At Holy Cross, most of Hajek's work is with poor families in need of food, job counseling or common survival in the south Dallas neighborhood of Oak Cliff. While a Sister of St. Mary of Namur, Hajek had spent seven years teaching in Zaire. Her work with CISPES was central to her calling, no matter where it took her: standing up for social justice and siding with the powerless.

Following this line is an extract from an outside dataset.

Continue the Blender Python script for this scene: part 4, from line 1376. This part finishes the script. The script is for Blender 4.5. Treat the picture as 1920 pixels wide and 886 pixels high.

Keeping faith with that ideal meant that Hajek didn't have time to waste on who might be wanting to harm her. Like most Americans, she trusted the FBI: "I didn't suspect they were investigating us until a reporter from The Dallas Morning News came and said, 'I'd like to confirm some facts with you.' She went through this story. We had never, ever, suspected the FBI would use a Salvadoran as a plant. We knew the man she was talking about, but it had never crossed my mind that he was an informant."

Hajek didn't have much reason to know, as she now does, that the FBI was not particularly bright, even on basic facts: "From some of the Freedom of Information material I saw, it was clear to me that the FBI never understood the differences between CISPES, the Interreligious Task Force on Central America and Sanctuary. All were very different organizations. The FBI just lumped them all together ... Its people were so sloppy."

Neither that botching nor the low-grade snooping on Catholic nuns has sufficiently bothered William Sessions: None of the six Bureau officials has been fired, which ought to be the minimum punishment. Nor have their names been made public. The Dallas agent who worked closest with the informant resigned in 1984, so he's also safe.

Without holding her breath, Linda Hajek is now waiting to see whether Sessions is big enough to write her and the other CISPES workers a letter of apology. If it does come, Hajek plans to send back a copy and ask that the letter be the only document in her FBI file. It may take a lawsuit to remove whatever else is now in it.